Tragedy in Richmond
On Sunday, I learned about something my mom had known about for days, but hadn't known how to tell me: Bryan and Kathy Harvey and their two little girls had been brutally murdered on New Year's Day.
Big news, first in Richmond, then Virginia as a whole, and finally nationwide. I first read about it when the police announced they'd caught the likely killers in Philadelphia a week after the murders. Not only are the two men being charged with the Harvey family deaths, but with those of another Richmond family as well. Apparently the cops noticed the similarities in the murders, and the evidence trail led to the two suspects.
This would be a horrible story in any case, but rarely do such stories brush middle-class lives like mine--or the Harveys, for that matter. In this case, as I read with dismay about the murder of a somewhat prominent musician and his businesswoman wife in Richmond, I realized I only knew two people who fit that description: Bryan and Kathy.
It's not that I knew them well--in fact, I never met Bryan.
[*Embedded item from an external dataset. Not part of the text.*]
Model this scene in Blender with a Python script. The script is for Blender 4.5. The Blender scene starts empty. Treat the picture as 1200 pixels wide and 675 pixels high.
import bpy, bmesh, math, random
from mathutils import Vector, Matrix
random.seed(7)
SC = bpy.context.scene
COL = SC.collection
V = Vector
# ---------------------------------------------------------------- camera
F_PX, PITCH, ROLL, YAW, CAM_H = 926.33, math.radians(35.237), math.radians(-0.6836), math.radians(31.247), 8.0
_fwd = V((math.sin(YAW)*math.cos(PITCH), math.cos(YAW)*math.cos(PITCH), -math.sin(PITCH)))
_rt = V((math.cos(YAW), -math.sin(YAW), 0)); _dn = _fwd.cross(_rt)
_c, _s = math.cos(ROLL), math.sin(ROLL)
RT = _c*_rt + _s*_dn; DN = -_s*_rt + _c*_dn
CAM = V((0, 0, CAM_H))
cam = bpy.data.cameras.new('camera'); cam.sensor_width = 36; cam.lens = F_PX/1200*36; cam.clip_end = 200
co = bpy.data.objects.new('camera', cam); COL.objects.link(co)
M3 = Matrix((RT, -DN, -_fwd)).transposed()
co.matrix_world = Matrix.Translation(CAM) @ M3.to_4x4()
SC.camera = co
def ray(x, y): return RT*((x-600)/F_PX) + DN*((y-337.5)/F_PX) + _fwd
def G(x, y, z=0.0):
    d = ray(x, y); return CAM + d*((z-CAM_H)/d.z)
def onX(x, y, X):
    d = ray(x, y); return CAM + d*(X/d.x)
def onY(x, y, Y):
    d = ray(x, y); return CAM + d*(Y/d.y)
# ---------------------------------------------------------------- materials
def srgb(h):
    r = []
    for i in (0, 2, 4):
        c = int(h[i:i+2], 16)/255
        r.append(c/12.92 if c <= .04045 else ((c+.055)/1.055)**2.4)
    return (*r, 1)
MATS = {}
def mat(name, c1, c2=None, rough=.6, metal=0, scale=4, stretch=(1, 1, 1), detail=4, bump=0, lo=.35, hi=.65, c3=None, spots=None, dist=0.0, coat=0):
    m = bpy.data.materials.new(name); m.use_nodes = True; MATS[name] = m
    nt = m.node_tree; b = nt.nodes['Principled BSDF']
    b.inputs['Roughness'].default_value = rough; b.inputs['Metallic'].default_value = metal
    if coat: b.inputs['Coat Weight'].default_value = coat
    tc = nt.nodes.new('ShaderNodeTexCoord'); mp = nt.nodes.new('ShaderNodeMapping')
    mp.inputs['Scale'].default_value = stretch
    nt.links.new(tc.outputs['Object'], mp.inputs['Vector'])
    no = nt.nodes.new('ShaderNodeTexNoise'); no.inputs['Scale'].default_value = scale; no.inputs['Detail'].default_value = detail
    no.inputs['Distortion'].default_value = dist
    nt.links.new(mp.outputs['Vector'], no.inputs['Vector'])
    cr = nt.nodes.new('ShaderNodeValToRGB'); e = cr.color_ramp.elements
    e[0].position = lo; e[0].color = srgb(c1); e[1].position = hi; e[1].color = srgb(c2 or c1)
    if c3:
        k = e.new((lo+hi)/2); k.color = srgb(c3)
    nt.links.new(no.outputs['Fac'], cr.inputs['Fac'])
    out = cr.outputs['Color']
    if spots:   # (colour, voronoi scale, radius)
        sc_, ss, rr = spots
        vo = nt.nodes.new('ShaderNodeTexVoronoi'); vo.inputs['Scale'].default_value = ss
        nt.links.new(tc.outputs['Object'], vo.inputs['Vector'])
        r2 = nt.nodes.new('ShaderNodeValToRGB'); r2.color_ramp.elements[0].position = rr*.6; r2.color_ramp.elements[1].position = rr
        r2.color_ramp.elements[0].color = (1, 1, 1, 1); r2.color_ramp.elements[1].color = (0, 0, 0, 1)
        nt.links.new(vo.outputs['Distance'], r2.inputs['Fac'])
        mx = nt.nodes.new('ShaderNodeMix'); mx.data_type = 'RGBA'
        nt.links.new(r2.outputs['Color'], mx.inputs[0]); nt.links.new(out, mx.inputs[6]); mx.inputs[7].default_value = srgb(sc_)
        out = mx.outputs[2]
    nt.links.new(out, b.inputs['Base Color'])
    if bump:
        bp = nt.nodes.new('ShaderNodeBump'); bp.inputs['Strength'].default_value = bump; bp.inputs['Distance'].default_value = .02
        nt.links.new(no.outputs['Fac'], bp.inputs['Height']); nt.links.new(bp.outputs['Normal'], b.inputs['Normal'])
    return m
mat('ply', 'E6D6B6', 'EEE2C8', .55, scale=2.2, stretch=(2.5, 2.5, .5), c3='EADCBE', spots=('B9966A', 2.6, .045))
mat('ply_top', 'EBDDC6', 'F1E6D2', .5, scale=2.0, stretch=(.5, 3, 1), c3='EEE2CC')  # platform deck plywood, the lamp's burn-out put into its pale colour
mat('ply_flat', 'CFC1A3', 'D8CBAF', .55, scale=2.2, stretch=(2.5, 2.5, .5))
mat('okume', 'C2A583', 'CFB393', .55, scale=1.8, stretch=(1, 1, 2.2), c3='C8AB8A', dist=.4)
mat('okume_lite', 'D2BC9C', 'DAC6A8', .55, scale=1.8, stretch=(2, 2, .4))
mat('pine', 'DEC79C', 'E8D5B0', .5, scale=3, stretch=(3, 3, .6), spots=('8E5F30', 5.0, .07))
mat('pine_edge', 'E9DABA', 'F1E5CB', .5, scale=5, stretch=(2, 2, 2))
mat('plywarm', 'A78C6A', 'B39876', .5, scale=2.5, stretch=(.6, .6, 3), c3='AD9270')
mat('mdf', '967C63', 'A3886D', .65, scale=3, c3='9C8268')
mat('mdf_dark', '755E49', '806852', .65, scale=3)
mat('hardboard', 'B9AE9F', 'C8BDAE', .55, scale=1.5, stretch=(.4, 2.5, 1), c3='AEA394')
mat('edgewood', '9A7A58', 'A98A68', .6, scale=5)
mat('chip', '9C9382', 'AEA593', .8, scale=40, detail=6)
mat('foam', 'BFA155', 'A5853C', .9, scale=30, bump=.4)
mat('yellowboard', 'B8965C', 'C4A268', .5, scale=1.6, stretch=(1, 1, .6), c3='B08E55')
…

But Kathy was the youngest daughter of one of my mom's best friends, a wonderful woman who died in the mid-1990s. I'd known Kathy since I was little, but she was several years younger and went to a different school. I mostly knew the kids--including her older sister Shelly, who's my age--from frequent visits to her mom and dad's house. (You might have heard of one of Anjo's other kids--the actor Steven Culp, who most recently played Rex on Desperate Housewives. He was Kathy's half-brother, from their mom's first marriage.)
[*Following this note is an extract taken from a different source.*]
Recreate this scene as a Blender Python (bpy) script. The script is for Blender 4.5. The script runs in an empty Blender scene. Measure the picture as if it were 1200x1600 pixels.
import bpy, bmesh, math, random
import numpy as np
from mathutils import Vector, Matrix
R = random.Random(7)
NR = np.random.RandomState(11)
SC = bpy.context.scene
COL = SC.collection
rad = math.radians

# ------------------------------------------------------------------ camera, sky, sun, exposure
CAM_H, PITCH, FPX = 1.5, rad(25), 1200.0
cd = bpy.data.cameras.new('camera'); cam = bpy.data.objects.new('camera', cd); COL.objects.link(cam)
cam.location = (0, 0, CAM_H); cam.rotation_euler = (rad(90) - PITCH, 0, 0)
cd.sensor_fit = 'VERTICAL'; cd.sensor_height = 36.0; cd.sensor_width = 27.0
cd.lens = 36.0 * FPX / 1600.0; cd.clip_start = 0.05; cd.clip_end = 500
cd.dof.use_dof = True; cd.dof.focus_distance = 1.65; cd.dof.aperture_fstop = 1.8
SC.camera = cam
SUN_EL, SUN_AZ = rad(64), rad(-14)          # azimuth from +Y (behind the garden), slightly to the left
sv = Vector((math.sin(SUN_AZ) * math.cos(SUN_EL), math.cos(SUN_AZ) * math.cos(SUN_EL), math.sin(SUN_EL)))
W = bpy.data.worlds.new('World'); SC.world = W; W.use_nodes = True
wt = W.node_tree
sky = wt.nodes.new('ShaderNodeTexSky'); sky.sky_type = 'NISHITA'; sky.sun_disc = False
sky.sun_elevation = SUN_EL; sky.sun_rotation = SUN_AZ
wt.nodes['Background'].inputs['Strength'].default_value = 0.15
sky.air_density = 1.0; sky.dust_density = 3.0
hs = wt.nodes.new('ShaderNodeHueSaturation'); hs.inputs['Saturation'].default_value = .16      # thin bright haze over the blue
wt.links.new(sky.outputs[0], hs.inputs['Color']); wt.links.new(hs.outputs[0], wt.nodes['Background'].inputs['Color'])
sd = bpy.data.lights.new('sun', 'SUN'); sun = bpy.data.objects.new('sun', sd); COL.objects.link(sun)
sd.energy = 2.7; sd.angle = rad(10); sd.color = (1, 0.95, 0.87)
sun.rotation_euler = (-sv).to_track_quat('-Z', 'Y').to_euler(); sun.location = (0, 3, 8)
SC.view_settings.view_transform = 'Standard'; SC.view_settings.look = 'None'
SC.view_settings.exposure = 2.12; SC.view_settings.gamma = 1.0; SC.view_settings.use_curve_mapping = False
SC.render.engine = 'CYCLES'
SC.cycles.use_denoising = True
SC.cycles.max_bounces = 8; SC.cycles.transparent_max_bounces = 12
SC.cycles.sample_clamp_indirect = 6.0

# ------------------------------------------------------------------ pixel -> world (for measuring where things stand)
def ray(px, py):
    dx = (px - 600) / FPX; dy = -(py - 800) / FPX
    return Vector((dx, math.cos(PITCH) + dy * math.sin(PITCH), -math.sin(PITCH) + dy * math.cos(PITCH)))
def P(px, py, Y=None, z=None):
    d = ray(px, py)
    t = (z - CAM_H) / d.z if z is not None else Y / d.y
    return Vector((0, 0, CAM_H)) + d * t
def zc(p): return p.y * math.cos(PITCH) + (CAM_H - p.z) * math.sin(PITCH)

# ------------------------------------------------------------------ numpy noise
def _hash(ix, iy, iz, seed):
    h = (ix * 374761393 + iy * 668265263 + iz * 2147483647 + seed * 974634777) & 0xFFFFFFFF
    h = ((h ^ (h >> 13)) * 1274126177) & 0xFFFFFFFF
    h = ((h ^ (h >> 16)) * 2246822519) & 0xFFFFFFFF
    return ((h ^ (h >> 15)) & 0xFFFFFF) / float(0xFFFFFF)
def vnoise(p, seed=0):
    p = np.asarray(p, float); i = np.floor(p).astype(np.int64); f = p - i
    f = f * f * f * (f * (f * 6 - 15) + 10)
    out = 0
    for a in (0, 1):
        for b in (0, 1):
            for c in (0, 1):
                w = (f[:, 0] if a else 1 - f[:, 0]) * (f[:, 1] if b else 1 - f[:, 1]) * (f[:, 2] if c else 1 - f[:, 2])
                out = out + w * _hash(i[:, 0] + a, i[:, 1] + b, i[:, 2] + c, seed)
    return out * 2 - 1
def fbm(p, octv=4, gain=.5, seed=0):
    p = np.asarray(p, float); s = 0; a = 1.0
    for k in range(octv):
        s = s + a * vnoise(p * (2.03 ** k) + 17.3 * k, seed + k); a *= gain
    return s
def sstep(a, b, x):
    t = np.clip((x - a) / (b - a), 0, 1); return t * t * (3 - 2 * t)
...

Bryan Harvey had some renown with a late 80s/early 90s rock duo called House of Freaks. Though he and his partner never really made it big--Bryan was working for a local school system as a computer specialist by day, playing gigs with a new band at night--he "made it" enough to warrant an obit in the Hollywood Reporter and news in Rolling Stone. Kathy ran what's described as a funky gift shop in a nice Richmond neighborhood. Friends describe the family as happy, stable, loving. The city came out in droves to honor their memory.
My mom has pictures from their wedding. Kathy and Bryan made a handsome couple, and eventually had two beautiful girls, ages 4 and 9. What happened to them was a nightmare that no parent should have to live through, and my mom and I agreed on something we'd never even thought before, much less voiced: It was lucky that Anjo and John (and Bryan's parents, too), didn't live to see this.
Apparently the murderers came to rob them; instead, they killed them, up close and personal, with knives. I'm haunted by the images the news reports conjure, and try to force the pictures from my mind--with little success.
I hope the cops got the right people. I hope those people never see the light of a free day again.
2 Comments:
How terrible. These things that happen in our world - so disturbing.
Ugh. So sad and disturbing. I'm sorry that it happened in general, but I'm sorry that you are personally affected by it since you know them.